• **WORK TO BE COMPLETED**
Your task is to retype, word for word, the lines from the start of the data through the line holding "ha, hb2 = on_edge(HA, HB_, 212), on_edge(HA, HB_, 284);". Do not include the pictures.

** Begin MATERIAL PROVIDED **

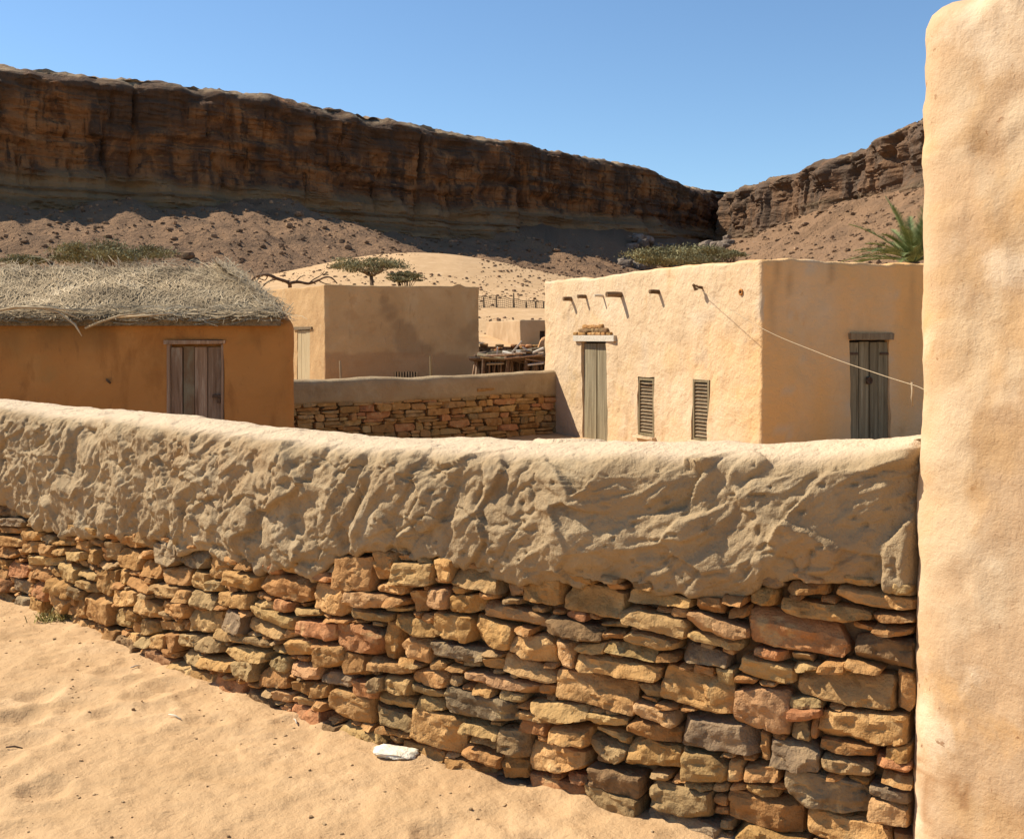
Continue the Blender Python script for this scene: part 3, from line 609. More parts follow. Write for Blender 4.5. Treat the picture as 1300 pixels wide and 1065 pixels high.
# --- thatched hut
HD = 13.0; HE = 1.85; HA, HB_ = (-10.0, HD), ((373 - 650) / F * HD, HD)
hut = thing('thatched_hut', 'orange mud hut with a grey straw thatched roof', 'hut', (-4, HD, GB))
ha, hb2 = on_edge(HA, HB_, 212), on_edge(HA, HB_, 284); hz = ZY(432, HD)
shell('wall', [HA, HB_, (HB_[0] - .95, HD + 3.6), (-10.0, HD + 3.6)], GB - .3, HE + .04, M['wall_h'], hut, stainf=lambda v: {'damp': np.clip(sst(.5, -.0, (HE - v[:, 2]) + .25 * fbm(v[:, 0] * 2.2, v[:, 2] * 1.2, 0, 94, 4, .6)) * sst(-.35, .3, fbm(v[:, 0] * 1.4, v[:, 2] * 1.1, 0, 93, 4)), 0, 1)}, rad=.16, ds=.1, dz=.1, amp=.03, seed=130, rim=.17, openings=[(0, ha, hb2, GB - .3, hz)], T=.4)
dr = plank_door(hut, HA, HB_, ha + .035, hb2 - .03, GB - .1, hz - .06, 4, M['wood_h'], .05, mats={1: M['wood_b']}, gap=.005)
fm = MB()
fm.box((HA[0] + ha + .018, HD + .02, hz * .5 - .13), (.018, 0, 0), (0, .035, 0), (0, 0, hz * .5 + .08), .003); fm.box((HA[0] + hb2 - .015, HD + .02, hz * .5 - .13), (.015, 0, 0), (0, .035, 0), (0, 0, hz * .5 + .08), .003)
fm.build('door_frame', M['wood_h'], hut)
lm = MB(); lm.box((HA[0] + (ha + hb2) / 2, HD + .0, hz - .02), ((hb2 - ha) / 2 + .025, 0, 0), (0, .04, 0), (0, 0, .022), .006); lm.build('lintel', M['wood_h'], hut)
lm = MB(); p = PX(276, 503, HD + .02); lm.box(p, (.055, 0, 0), (0, .02, 0), (0, 0, .016)); lm.box(p + (.02, -.012, -.05), (.018, 0, 0), (0, .012, 0), (0, 0, .03)); lm.build('latch', M['iron'], dr)
lm = MB(); p = PX(137, 483, HD - .02); lm.tube([p + (-.03, .04, .02), p + (.0, -.02, 0), p + (.04, -.03, -.03)], .014, 6); lm.build('peg', M['beam'], hut)
# roof body (hip) and straw
HX1 = HB_[0] - .12; RY = HD + 1.75; RX = (283 - 650) / F * RY; RZ = 2.49
EV = [(-10.3, HD - .16, HE), (HX1, HD - .16, HE), (HX1 - .98, HD + 3.75, HE), (-10.3, HD + 3.75, HE)]
rv = EV + [(-10.3, RY, RZ - .03), (RX - .06, RY, RZ - .05)] + [(x, y, z - .1) for x, y, z in EV]
roofc = mk('thatch_roof', rv, [(0, 1, 5, 4), (1, 2, 5), (2, 3, 4, 5), (6, 9, 8, 7), (0, 6, 7, 1), (1, 7, 8, 2), (2, 8, 9, 3), (3, 9, 6, 0), (0, 4, 3)], M['thatch'], hut, False)
sb = MB()
def straw(p, dirv, ln, w, bend, tint, nrm):
    k = 4; side = np.cross(dirv, nrm); side /= np.linalg.norm(side) + 1e-9; v = []
    for i in range(k):
        t = i / (k - 1); c = p + dirv * ln * (t - .5) + nrm * (.02 + bend * (1 - (2 * t - 1)**2)) + side * bend * 2.5 * math.sin(t * 3.1)
        wv = w * (1 - .5 * abs(2 * t - 1)); v += [c - side * wv, c + side * wv]
    sb.add(v, [(2 * i, 2 * i + 1, 2 * i + 3, 2 * i + 2) for i in range(k - 1)], tint)
nA = np.array((0, -(RZ - HE), 1.91)); nA /= np.linalg.norm(nA); nA = np.array((0, -.35, .937))
for i in range(19000):
    if i < 15000:
        t = RS.rand() ** .9; x0 = RS.uniform(-8.2, HX1 + (RX - HX1) * t); p = np.array((x0, HD - .16 + (RY - HD + .16) * t, HE + (RZ - HE) * t)); dn = np.array((0, -.937, -.35)); al = np.array((1., 0, 0)); n_ = nA
    else:
        e1, e2, ap = (np.array(q, float) for q in (EV[1], EV[2], (RX, RY, RZ))); t = RS.rand()**.75; w_ = RS.rand(); p = ap + (e1 + (e2 - e1) * w_ - ap) * (1 - t * .97)
        al = (e2 - e1) / np.linalg.norm(e2 - e1); n_ = np.cross(e2 - e1, ap - e1); n_ /= np.linalg.norm(n_); n_ = n_ if n_[2] > 0 else -n_; dn = np.cross(al, n_); dn = dn if dn[2] < 0 else -dn
    a = RS.normal() * .42 + .45 + .6 * vn(p[0] * 1.1, p[1] * 2, 0, 88); dv = dn * math.cos(a) + al * math.sin(a)
    lump = .035 + .04 * float(vn(p[0] * 2.1, p[1] * 2.4, 0, 86)) + .02 * float(vn(p[0] * 6, p[1] * 6, 0, 87))
    tv = .5 + .3 * float(vn(p[0] * 1.4, t * 3, 0, 89)) + RS.uniform(-.35, .35) - .25 * (t < .1)
    ln = RS.uniform(.16, .55)
    q = p + n_ * (lump * RS.uniform(.1, 1.)); tilt = RS.uniform(-.08, .09)
    dv = dv + n_ * tilt * .6
    straw(q, dv, ln, RS.uniform(.003, .008), RS.uniform(-.02, .025), min(max(tv, 0), 1), n_)
for i in range(1500):      # straw laid over the hips and the ridge
    e1 = np.array(EV[1 if i % 2 else 2], float); ap = np.array((RX, RY, RZ)); t = RS.rand()
    if i % 5 == 0: e1 = np.array((-8.2, RY, RZ))
    p = ap + (e1 - ap) * t + RS.normal(size=3) * .05 + (0, 0, .03); n_ = np.array((.3, -.5, .8)); dv = RS.normal(size=3) * .7 + (e1 - ap) / np.linalg.norm(e1 - ap) * RS.uniform(-.3, 1) + (.3, -.3, -.1); dv -= n_ * (dv @ n_) * .9; dv /= np.linalg.norm(dv)
    straw(p, dv, RS.uniform(.15, .45), RS.uniform(.004, .009), RS.uniform(-.02, .025), RS.uniform(.2, 1), n_)
for i in range(900):       # ragged eave
    x0 = RS.uniform(-8.2, HX1 - .1); p = np.array((x0, HD - .2, HE + RS.uniform(-.02, .07))); a = RS.normal() * .35 + (1.35 if RS.rand() < .6 else -1.2)
    dv = np.array((math.sin(a), -.25, -.3 * math.cos(a))); straw(p, dv / np.linalg.norm(dv), RS.uniform(.15, .55), RS.uniform(.005, .011), RS.uniform(-.03, .03), RS.uniform(0, .7), np.array((0, -.8, .6)))
sb.build('straw', M['straw'], hut, False, kind='stuff', attr='tint')
# loose palm stems hanging off the eave
for pts in ([(10, 392), (45, 388), (75, 397), (95, 412), (104, 427)], [(52, 390), (80, 396), (104, 406)], [(108, 417), (130, 408), (152, 401), (185, 397)], [(0, 394), (20, 390), (60, 391), (100, 395)], [(150, 403), (185, 401), (220, 398)]):
    b = MB(); b.tube([PX(x, y, HD - .3 - .02 * i) for i, (x, y) in enumerate(pts)], [.014] * (len(pts) - 1) + [.005], 6, a=.7); b.build('stem', M['straw'], hut, True, attr='tint')

# --- middle house
ML, MC = (-5.1 - .572 * 6, 30 + .82 * 6), (-5.1, 30.0); MRt = (-5.1 + .977 * 4.27, 30 + .213 * 4.27); MBk = (MRt[0] - 1.6, MRt[1] + 6)
mid = thing('box_house', 'plain tan box house with a damp stain down its shaded front', 'house', (-5.1, 30, -.1))
ma, mb_ = on_edge(ML, MC, 377), on_edge(ML, MC, 393); mz = ZY(418, 31)
ga, gb = on_edge(MC, MRt, 500), on_edge(MC, MRt, 531); gz0, gz1 = ZY(481, 30.4), ZY(472, 30.4)
def mstain(v):
    xp = 650 + F * v[:, 0] / v[:, 1]; yp = HOR - F * (v[:, 2] - EYE) / v[:, 1]
    w = 3.0 * vn(xp / 14., yp / 14., 0, 95) + 1.5 * vn(xp / 5., yp / 5., 0, 96); st = np.zeros(len(v))
    P = [(487, 383, 7), (490, 392, 9), (497, 402, 9), (507, 412, 10), (515, 420, 13), (517, 430, 16), (516, 440, 16), (528, 441, 13), (541, 444, 9)]
    for x, y, r in P: st = np.maximum(st, 1 - sst(r - 4, r + 3, np.hypot(xp - x, (yp - y) * 1.1) + w))
    for x, y, r in [(592, 428, 9), (602, 415, 8), (604, 436, 8)]: st = np.maximum(st, .6 * (1 - sst(r - 4, r + 3, np.hypot(xp - x, yp - y) + w)))
    return {'stain': st, 'lower': sst(448, 451, yp + w * .8 - .02 * (xp - 412) + 3) * (np.abs(v[:, 1] - 30.4) < 1) * (xp > 412)}
shell('wall', [ML, MC, MRt, MBk], -.5, ZY(362, 30), M['wall_m'], mid, rad=.04, ds=.07, dz=.07, amp=.025, seed=150, rim=.03, openings=[(0, ma, mb_, -.4, mz), (1, ga, gb, gz0, gz1)], stainf=mstain,
      topf=lambda x, y: .02 * vn(x * 2, y * 2, 0, 97) + .07 * sst(.93, 1, (x + 5.1) / 4.2 * 1.21) * sst(-1.7, -1.5, x) * (1 - sst(-1.5, -1.3, x)))
plank_door(mid, ML, MC, ma, mb_, -.3, mz - .02, 3, M['sun_wood'], .04)
p, d, nn = edge_pt(ML, MC, (ma + mb_) / 2, .0); lm = MB(); lm.box(v3(p, mz + .03), v3(d * .62, 0), v3(nn * .04, 0), (0, 0, .04), .01); lm.build('lintel', M['wood'], mid)
p, d, nn = edge_pt(MC, MRt, (ga + gb) / 2, -.16); b = MB(); b.box(v3(p, (gz0 + gz1) / 2), v3(d * (gb - ga) / 2, 0), v3(nn * .01, 0), (0, 0, (gz1 - gz0) / 2)); vg = b.build('vent', M['dark'], mid)
for i in range(9):
    p, d, nn = edge_pt(MC, MRt, ga + (gb - ga) * (i + .5) / 9, -.03); b = MB(); b.box(v3(p, (gz0 + gz1) / 2), v3(d * .02, 0), v3(nn * .03, 0), (0, 0, (gz1 - gz0) / 2), .004); b.build('bar', M['wall_m'], vg)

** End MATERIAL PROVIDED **

• **TASK RESPONSE**
Continue the Blender Python script for this scene: part 3, from line 609. More parts follow. Write for Blender 4.5. Treat the picture as 1300 pixels wide and 1065 pixels high.
# --- thatched hut
HD = 13.0; HE = 1.85; HA, HB_ = (-10.0, HD), ((373 - 650) / F * HD, HD)
hut = thing('thatched_hut', 'orange mud hut with a grey straw thatched roof', 'hut', (-4, HD, GB))
ha, hb2 = on_edge(HA, HB_, 212), on_edge(HA, HB_, 284); hz = ZY(432, HD)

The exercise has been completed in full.